ドッグラン

 初めてその言葉を聞いたのは、数年前のある北海道の女性からのメールの中でだ。前後の意味から推察して勝手に想像をしていたのだが、今日初めて本物のそれを見て驚くことが多かった。ある程度は推察通りだったが、実際には多くの犬が、それも色々な犬種が楽しそうに走り回っている様は想像以上だったとも言える。(素人の目からしても雑種は1匹もいなかった。雑種なんて恥ずかしくて連れて行ける雰囲気ではなかった)犬が走ると言う直訳そのままだが、楽しそうに、仲良くと言う2つのキーワードが素人には想像できなかった。 玉野市にある深山公園にはしばしば行っていたのだが、今日は駐車場が混雑していて、空きスペースを見つけるために公園の中を1周するように動いた。いつもなら入り口近くのメインの駐車場においていたのだが、今日は第2第3を求めて移動しなければならなかった。第何に当たるのか分からないが、ある駐車場付近でやたら犬を連れている人が目の前を横断した。公園内は犬の散歩は自由だから、良くすれ違うのだが、その場所だけはやたら多かった。で、例の数年来のドッグランなる看板を見つけたのだ。妻は無類の犬好きだからそんなものを見逃すはずがない。早速車を止めてから道しるべに従った。  犬好きではない方には聞き慣れない言葉だろうから、まず施設の様子から説明する。まず僕の胸辺りの高さの柵で覆われた直径30メートルくらいの大きなスペースが2カ所隣接して作られていた。片一方には小型犬の看板がつけられ、もう一方には大型犬としてあった。公園の切符売りみたいな小さな小屋があり、そこで500円を払って中に入れてもらう。飼い主はお金を払うと大きな名札みたいなものをもらい首からかけて、犬と一緒に入る。

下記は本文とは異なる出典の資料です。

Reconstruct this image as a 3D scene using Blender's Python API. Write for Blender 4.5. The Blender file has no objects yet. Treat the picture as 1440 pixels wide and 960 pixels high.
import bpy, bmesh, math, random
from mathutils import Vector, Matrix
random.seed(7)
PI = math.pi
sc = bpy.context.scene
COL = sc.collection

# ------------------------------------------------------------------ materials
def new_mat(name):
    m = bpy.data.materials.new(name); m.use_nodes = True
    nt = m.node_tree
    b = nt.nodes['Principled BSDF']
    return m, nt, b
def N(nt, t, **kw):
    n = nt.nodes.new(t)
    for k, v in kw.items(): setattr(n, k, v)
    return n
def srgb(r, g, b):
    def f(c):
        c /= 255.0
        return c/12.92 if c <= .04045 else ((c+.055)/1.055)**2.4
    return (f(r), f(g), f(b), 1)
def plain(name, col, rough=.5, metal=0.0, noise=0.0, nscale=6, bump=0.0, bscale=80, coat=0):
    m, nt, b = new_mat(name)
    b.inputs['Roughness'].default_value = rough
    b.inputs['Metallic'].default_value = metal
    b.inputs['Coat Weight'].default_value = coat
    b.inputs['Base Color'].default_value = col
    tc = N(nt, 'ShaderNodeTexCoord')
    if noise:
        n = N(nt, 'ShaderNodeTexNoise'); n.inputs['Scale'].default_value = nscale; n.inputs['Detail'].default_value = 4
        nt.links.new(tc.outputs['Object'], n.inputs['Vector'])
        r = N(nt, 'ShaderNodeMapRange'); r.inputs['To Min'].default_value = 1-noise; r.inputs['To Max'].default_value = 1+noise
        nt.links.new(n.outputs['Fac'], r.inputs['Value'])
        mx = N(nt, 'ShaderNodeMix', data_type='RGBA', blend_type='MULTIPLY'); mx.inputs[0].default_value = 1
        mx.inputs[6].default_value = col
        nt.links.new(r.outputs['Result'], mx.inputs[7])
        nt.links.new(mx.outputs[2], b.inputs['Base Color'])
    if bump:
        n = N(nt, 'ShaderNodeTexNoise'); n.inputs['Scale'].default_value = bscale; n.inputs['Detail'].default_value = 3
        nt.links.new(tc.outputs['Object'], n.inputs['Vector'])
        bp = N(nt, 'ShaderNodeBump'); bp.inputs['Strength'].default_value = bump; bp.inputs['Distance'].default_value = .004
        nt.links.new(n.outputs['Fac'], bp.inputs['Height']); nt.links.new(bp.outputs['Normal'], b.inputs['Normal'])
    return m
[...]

時間制限はないらしい。  ざっとこんなものだが、驚いたことが二つある。まず、犬どうしがケンカしない。犬には敵意むき出しで幼いときから吠えられていたので、犬って言うのはお互いが会えばすぐケンカするくらいな感覚でいた。ところが全くその様な仕草はない。飼い主も柵の中に入って一緒に遊んだりベンチに腰掛けて見ているが、鎖を解かれて自由になった犬どうしが全くケンカしない。それどころか一緒に遊んでいる。犬種や大きさは関係ないが如く。  もう一つ、帰ろうとしていたときに、まるで象かというような大きな犬を母親らしき人と若い女性が連れてきた。牛のようだという表現はしばしば使われると思うが、僕の脳裏に浮かんだ言葉は象だった。振り返ればそこにいたって状況だったから、余計大きさが強調されたのかも知れない。通りすがりの人がほとんど足を止め、何人かの人が犬種を尋ねた。その名前は覚えられそうになかったから、カナダ産と言うことだけをしっかりと記憶した。入場料を買いに行った母親を待つ間、お嬢さんは犬に乗るようにして押さえていた。僕を含めて恐らく多くの素人は、その犬が柵の中に入ってどうなるのかを見たかったのだと思う。多くの人が柵の所に集まってきた。ゆっくりと門が開けられ入っていこうとするが、すでに門の所には精悍なシェパードが近づいてきて、金網越しに対面していた。さっきまで一番大きく見えていたシェパードでさえ小型犬のように見える。さて、柵の中に入るとゆっくりとした足取りで飼い主の後を歩く。すると沢山の犬たちが集まってきて代わる代わる顔やお尻を臭う。何の仕草か僕は分からないが、超接近しても敵意は全くどちらにも生じないみたいだ。と言うより、より小さな犬たちにも不思議と恐怖心も起こらないように見えた。見方によれば、無邪気に大人にまつわりつく人間の子供のように見えた。 象犬は他の犬の存在は余り気にならないみたいで、悠々とスペースの中を回遊していた。まるで陸に上がったジンベイザメのような堂々とした振る舞いだった。  そのカナダ産の犬の値段をストレートに尋ねるのも品がないと思ったので、この犬普通車より高いのではないのと尋ねたら、それまでは質問に答えてくれていたのに答えがなかった。さっきまで柵の中や、柵を挟んで数万円から数十万円の値段が飛び交う会話を聞いていたので、かなり高く見積もったのだが、ベンツと言わずに普通車と例えたのがまずかったのか、それとも僕の雑種のような姿形がまずかったのか。何せ血統書付きで生まれてこなかったので、今更ごまかせない。  犬ほども大切にされない人々にとって辛い冬が来る。